▼▼▼

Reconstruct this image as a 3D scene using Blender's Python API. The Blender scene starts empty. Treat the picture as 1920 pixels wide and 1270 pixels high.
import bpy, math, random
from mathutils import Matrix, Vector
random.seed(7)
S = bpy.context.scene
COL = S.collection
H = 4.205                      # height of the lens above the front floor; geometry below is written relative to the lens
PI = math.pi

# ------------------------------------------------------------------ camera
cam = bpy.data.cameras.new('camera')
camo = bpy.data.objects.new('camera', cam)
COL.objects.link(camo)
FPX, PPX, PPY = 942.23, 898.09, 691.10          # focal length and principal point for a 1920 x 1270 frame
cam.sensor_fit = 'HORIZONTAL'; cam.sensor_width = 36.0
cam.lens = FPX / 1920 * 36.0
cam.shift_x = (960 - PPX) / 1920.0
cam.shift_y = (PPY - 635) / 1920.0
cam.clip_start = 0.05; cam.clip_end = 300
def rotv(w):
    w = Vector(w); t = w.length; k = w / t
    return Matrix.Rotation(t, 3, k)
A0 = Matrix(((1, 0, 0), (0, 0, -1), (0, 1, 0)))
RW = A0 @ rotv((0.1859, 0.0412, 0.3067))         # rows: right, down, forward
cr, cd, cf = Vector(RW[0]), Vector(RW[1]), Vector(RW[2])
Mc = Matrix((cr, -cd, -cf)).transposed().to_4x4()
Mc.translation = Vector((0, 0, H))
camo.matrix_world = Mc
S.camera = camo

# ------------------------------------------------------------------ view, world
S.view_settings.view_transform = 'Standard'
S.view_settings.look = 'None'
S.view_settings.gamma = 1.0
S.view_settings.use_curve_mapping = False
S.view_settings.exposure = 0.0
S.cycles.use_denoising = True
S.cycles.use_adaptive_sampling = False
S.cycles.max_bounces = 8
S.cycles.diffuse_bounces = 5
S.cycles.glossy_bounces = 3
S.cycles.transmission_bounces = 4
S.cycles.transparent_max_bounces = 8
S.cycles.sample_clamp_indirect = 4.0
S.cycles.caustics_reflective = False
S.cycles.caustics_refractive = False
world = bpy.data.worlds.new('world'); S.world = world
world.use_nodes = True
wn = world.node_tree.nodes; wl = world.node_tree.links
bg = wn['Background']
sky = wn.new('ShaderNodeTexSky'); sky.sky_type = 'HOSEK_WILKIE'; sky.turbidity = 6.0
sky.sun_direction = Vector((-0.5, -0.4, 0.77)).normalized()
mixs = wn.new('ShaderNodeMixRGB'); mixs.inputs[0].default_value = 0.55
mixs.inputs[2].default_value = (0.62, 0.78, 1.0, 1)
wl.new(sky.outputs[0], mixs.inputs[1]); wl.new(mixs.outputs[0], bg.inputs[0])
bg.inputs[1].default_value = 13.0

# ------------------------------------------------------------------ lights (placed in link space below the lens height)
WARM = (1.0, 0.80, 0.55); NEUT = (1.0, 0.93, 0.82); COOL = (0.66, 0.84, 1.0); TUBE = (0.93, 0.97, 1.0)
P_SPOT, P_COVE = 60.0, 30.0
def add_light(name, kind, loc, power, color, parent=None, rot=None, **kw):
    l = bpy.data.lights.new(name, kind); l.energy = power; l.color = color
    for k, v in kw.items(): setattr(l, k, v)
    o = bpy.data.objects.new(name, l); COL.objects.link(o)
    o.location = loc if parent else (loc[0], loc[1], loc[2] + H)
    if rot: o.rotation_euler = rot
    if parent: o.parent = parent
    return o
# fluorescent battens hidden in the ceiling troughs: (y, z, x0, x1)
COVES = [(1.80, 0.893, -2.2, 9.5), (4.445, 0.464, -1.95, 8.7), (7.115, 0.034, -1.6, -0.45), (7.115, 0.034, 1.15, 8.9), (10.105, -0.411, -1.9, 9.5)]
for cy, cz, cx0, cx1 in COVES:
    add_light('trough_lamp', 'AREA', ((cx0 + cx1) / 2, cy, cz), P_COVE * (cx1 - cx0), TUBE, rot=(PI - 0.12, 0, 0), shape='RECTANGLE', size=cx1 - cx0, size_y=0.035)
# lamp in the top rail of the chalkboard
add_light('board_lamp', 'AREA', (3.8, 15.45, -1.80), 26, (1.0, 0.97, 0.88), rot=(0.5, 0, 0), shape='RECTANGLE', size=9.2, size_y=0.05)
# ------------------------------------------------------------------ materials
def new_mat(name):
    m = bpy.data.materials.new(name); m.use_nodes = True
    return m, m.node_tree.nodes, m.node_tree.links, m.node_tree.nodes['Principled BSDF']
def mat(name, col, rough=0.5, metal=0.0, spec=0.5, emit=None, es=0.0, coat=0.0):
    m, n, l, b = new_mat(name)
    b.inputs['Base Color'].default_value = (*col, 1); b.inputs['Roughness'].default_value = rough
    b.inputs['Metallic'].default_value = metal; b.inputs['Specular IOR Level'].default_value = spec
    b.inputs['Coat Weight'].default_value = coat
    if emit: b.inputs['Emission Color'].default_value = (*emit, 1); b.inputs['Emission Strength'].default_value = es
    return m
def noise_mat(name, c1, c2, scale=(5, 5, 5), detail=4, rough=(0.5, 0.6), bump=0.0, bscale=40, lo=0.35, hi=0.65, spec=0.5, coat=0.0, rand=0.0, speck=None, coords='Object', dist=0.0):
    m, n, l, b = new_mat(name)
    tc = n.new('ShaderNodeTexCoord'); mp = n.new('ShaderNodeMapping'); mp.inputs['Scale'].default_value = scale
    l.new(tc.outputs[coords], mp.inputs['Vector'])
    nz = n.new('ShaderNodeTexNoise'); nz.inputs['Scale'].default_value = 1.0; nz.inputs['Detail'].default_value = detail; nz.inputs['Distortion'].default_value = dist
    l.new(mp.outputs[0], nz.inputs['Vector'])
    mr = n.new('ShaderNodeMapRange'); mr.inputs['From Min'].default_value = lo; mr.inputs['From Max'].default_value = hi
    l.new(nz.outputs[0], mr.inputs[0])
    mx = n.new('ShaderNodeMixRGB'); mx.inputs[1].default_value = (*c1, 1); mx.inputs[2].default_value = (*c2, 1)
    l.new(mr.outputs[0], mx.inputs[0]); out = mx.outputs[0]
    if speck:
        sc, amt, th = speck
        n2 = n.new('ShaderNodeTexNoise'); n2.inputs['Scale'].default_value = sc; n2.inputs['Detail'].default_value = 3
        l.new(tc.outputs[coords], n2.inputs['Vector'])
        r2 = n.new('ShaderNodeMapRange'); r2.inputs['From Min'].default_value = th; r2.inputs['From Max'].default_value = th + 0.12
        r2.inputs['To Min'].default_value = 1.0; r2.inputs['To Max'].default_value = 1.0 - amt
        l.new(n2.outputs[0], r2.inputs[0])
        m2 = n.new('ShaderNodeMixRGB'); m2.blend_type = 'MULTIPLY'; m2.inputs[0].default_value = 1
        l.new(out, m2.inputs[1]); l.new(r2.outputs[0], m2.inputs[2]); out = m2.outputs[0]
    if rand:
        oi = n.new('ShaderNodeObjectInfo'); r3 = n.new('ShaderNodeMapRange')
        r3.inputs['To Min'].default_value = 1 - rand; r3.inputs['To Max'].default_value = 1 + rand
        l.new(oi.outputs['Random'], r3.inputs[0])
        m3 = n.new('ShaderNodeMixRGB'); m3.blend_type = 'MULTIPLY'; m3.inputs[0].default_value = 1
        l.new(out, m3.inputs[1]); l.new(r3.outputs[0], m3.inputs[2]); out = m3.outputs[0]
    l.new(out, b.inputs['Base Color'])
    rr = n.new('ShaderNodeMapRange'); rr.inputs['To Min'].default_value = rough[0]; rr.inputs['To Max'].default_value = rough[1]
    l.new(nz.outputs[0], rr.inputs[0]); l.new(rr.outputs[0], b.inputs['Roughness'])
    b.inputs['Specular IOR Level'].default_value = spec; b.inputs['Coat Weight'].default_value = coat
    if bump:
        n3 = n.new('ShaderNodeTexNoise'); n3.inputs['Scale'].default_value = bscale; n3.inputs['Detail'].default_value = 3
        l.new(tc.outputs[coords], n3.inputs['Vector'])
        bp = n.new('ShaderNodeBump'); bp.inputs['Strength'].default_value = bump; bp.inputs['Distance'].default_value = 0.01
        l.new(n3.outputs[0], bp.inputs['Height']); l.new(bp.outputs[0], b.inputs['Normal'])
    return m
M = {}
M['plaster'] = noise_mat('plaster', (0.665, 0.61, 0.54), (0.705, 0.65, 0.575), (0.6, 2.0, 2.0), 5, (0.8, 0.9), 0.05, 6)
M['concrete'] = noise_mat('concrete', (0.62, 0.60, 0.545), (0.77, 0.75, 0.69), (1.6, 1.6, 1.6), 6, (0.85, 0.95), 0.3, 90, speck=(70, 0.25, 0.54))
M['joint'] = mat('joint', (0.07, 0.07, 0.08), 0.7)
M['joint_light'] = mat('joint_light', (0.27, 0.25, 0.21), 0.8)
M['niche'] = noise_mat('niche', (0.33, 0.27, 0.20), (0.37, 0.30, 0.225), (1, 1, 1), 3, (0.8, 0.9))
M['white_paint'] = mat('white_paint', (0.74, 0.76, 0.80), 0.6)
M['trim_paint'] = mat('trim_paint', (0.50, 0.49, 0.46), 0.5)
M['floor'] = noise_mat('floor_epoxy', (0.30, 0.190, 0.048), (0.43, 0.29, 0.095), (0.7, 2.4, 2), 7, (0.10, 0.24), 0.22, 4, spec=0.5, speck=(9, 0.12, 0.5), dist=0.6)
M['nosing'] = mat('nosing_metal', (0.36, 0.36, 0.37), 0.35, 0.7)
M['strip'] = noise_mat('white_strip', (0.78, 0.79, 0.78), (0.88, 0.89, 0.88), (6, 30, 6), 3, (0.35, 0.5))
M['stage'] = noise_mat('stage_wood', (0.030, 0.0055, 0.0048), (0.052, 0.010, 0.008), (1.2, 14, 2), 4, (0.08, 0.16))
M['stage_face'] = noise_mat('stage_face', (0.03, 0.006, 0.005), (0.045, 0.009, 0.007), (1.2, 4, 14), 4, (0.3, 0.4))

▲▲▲

* Exercise prompt:
Return nothing but the lines from the first line of the listing through the line with "PI = math.pi", please, keeping every one of them unchanged.

* Solution below:
Reconstruct this image as a 3D scene using Blender's Python API. The Blender scene starts empty. Treat the picture as 1920 pixels wide and 1270 pixels high.
import bpy, math, random
from mathutils import Matrix, Vector
random.seed(7)
S = bpy.context.scene
COL = S.collection
H = 4.205                      # height of the lens above the front floor; geometry below is written relative to the lens
PI = math.pi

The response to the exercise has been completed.